Published On: Mon, Nov 17th, 2014

Dried freshwater sources force farmers to cultivate crops on sewage in Balochistan


Malik Achakzai

QUETTA : Talib Aka lived in Balochistan’s, the militancy stuck province’s Killa Abdullah district. He and his fellow villagers had enough cultivated land before the two decades long drought spread in the region. Ancient Karez system—a traditional way of gravitational watering channels almost dried around the province. And the annual rain and snow fall decreased. Before this the green fields and orchards were watered through these water channels.

Talib Aka had nothing to live up on anymore. His economy was linked to his farming fields which dried during the long drought era. That’s why he turned to the capital city of the province and now uses contaminated sewerage water to cultivate a bigger piece of land in the middle of the city.

IMG_3197 “We used to cultivate a larger piece of land. Most of our orchards and fields were watered through Karez [gravitational water channels]. Now no water flow through those channels. Everything we used to sew or cultivate dried completely”, says Talib Aka with some daily wage laborers, busy in packing cauliflowers in crates.

The cultivated vegetables with sewerage water are sold on vegetables shops in the city and at the same time transported to different cities of the province.

“The people belonging to our area abandoned their villages and are now settled in Quetta. I didn’t know to open another business so I continued my farming with this contaminated water. We lack fresh waters and sewerage water is an approachable alternate. ”

The normal rain fall disturbed during drought years. Sometimes it went to the peak and mostly it rained with a lesser volume during last “droughty decades” told Saif Ullah Shami Director, Regional Meteorological Centre at Quetta.

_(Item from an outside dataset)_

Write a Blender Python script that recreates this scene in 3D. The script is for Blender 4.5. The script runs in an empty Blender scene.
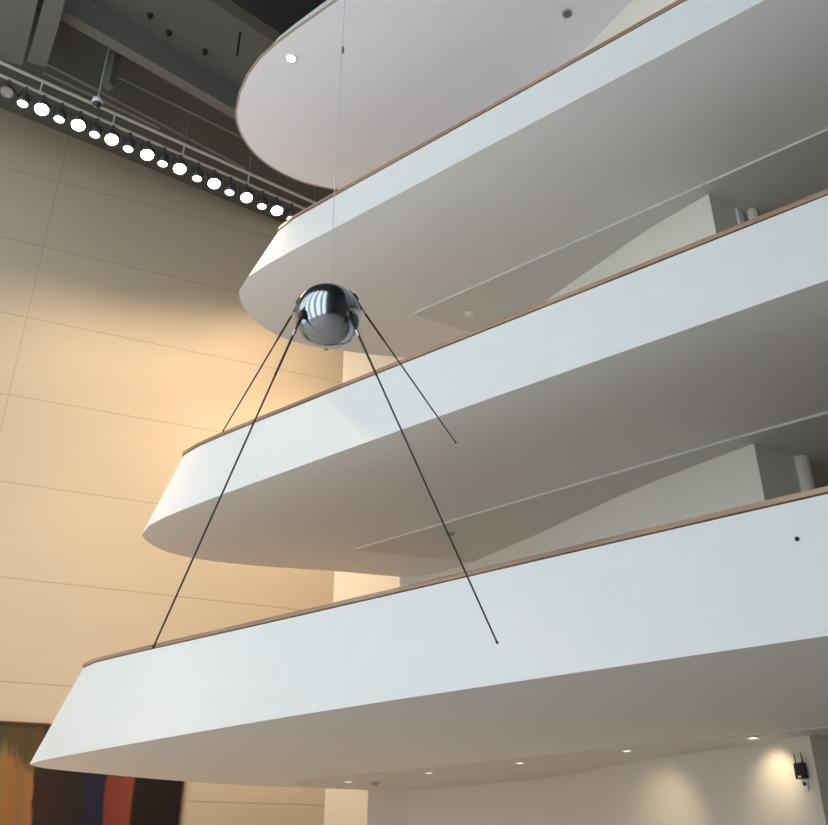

“Now the yearly snow and rain fall has come again to be normal, this cycles in every 30 years and causes a misbalance in natural cycles”, says Saif Ullah Shami.

“Temperature is raised 2.5 degrees to 3.5 degrees globally, the same happens in Balochistan.”


Climate change has affected Quetta and some others cities on micro level means only pollution, manmade disturbance of environment are its causes. Even now if someone moves out from the city, he/she would feel a change of cooler breezes. Bigger population size, urbanization, A/C, cars and other machinery usage are causing pollution in the air and higher buildings in the city area are the reasons of temperature rise, he adds further.

“Temperature rise differs across the province. Quetta temperature has grown up to 2.5 degrees”, says Shami.

Earlier statistics shows Balochistan had 2 million hectors cultivated land. Fresher figures are raised to 2.6 million hectors. That’s a bigger achievement toward cultivation and we can say agriculture is not shrinking but its expanding, Abdul Rahman Buzdar, provincial agriculture secretary told.

“Orchards dried in drought era. But our farmers placed them with grapes, pomegranate, pistachio and almond trees. These trees need lesser waters than orchards needed. Our farmers have evolved their agro planning and they have dug holes in their lands to squeeze water from below earth surface”, says Buzdar.
Electricity shortages and drought causes shrinkage in Balochistan’s agriculture. People from the smaller villages now migrate to cities.


The sewerage water can be recycled to use for agro purposes. The farmers of Balochistan are yet to wait for the installation of sewerage recycling plants in these urban centers.

Balochistan government needs proper planning to store annual rain water. Therefore, a vast net of small, medium and larger dams is need of the time, told Muhammad Dauran Khan, an assistant director in the Balochistan provincial Irrigation and Power Department.


“Building dam and storing yearly rainfall water can maintain underground water level. Once we go to our normal yearly rain and snow fall. The ancient watering system of Karez would once again become functional for irrigation and cultivation purposes”, says Dauran Khan.